可もなく不可もなく。突然このタイトルが思い浮かんだ。
最近起きた個人的な大ニュースについて、どう捉えたらいいのだろうと考えこんでいた時のことだった。もともと考え込むようなことではなく、気持ちをおさえられないほど興奮していた。でもすぐに、私のこのあふれんばかりの気持ちは人には伝わらないのだと気づいて、行き場をなくした感情が爆発しそうになっていた。
私にとっては大きな意味のある重大なニュースなのに、ほかの人にはただの些細な出来事にすぎない。そう思うと、それは違うんだ、と訴えるような気持ちが昂ぶり、言葉があふれでた。しかし、どんなに言葉を尽くしても、私にとってのその出来事の意味は人に伝わるものではない。そのギャップをどう受けとめたらいいのか答えを求めていたときに、「可もなく不可もなく」という言葉がふっと現れた。そして、その言葉は遠近法をもって状況を眺めることを可能にしてくれた。
可もなく不可もなく。実際にそうなのだ。私にとってのそれらの出来事は。
最も大きなニュースは弁理士採用が決定したこと。2011年に弁理士を目指して勉強を始めてから8年目にしてやっとだ。弁理士試験に合格して、弁理士として働きたいという希望を雇用主に伝えてからも4年の月日が流れた。その間、化学の学位が必要と言われて(私は化学班に所属していたため)夜間で大学に通い、やっと卒業してもすぐには弁理士として認めてもらえず、先が見えないまま努力を続ける日々が続いた。
その日、総務の人に呼ばれて弁理士採用が決まったと言われたとき、信じられないような気持でボーっとしてしまった。嬉しさで午後いっぱい仕事が手につかなかったほどだ。ほかの多くの人にとっては、単に弁理士として採用されただけのことであり、通常はもっと簡単に採用に至るものだけれど、文系で化学のバックグランドがなかった私は思いのほか時間がかかってしまった。しかも、大学卒業後、弁理士として採用してよいかどうか評価するための試用期間は、自分がどう評価されているのか分からず、毎日びくびく過ごしていた。
目標が達成されたことは、ながい忍耐の賜物なのだ。
でも、別の見方をすれば、ステータスこそ変わるけれども、それによって何かが大幅に変わるわけではない。給料がそんなに上がるわけでもないし、急に仕事ができるようになるわけでもない。実際、採用決定の知らせを受けた翌日に一日がかりで提出した仕事は、私の考えた案が間違っているとダメ出しを受け、落胆した。

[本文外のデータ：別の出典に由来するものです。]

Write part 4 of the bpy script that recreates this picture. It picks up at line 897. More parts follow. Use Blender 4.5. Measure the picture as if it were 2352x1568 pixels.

若いときに好きだった『サイファ』という漫画を思い出す。俳優のサイファは、自分の役が批判されるとスタッテンアイランドフェリーにのって自由の女神を眺めに行く。「始まりはいつもゼロ」と心のなかでつぶやきながら。「サイファ」とは「ゼロ」という意味なのだ。いいときも悪い時も、ゼロに戻ること。それって、「可もなく不可もなく」と同じ心の態度を指しているのではないだろうか。
私にとって、確かに、長年の目標は達成されたけれど、それは初めの一歩にすぎず、一人前になるには程遠い。何も終わってはいないのだ。目標を達成した高揚感はつかの間のことで、気を取り直して次の目標に向かってまた歩き始めるしかない。そして、結局ハードワークしかない。
最近遂行した引っ越しについても同じことが言えそうだ。新しい部屋に移って自分の思い通りの家を整えられることに興奮したけれど、その高揚感はつかの間のことで、色々な問題点が見えると失敗だったのではないかと気分が沈む。家具が失敗だったのではないかとか、町があまりオシャレではないとか、職場から遠いとか。大きな出来事なだけに感情の振幅も大きい。でもそれも距離をおいて眺めれば、「可もなく不可もなく」と言えることではないだろうか。必要なのは良い点と悪い点を冷静に眺めて受け入れること。そして、住みやすい家になるように努力すること。それしかないのだ。